Comment considérer comme une incidence regrettable, une erreur ou un détail, l'exécution après torture, de 17000 personnes au seul camp S 21 ?

Autre élément important du livre, la question sur le caractère unique ou non du génocide cambodgien.

Toutes les dérives ou composantes du communisme telles que l'Europe de l'Est a pu les connaître, sont ici démultipliées dans cette quête du "communisme parfait", mais contrairement à François Bizot par exemple, Rithy refuse de considérer que cette parenthèse folle est spécifiquement cambodgienne. Il ne la voit pas comme "le fruit d'une démence collective...un autogénocide unique".

Pour lui, elle est le fruit d'un travail humain, d'une "partie de notre XXème siècle, pas seulement d'une "bizarrerie" de l'Histoire. L'histoire du Cambodge est la nôtre.

A la fin du livre, on sent Rithy un peu frustré et meurtri. le bourreau continue à mentir, à rester loin de la communauté humaine.

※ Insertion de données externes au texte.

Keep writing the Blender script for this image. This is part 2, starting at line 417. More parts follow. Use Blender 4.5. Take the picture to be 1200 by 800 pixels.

Duch ne regrette qu'une chose au fond, que les chiffres "2" et "1" du sigle (S 21 est la fréquence radio du camp) ne donnent que 3, alors que les bureaux prestigieux de l'Angkar (le nom du Parti -l'Organisation) ont 3 chiffres plus importants.

Rithy voulait comprendre, il ne semble pas y être parvenu. Mais il y a t-il quelque chose à comprendre ?

En attendant, son témoignage est essentiel car aujourd'hui comme hier, ceux qui ont décidé de jouer sur les maux sont à l'affût.

Livre dur, mais qu'il est difficile de ne pas conseiller.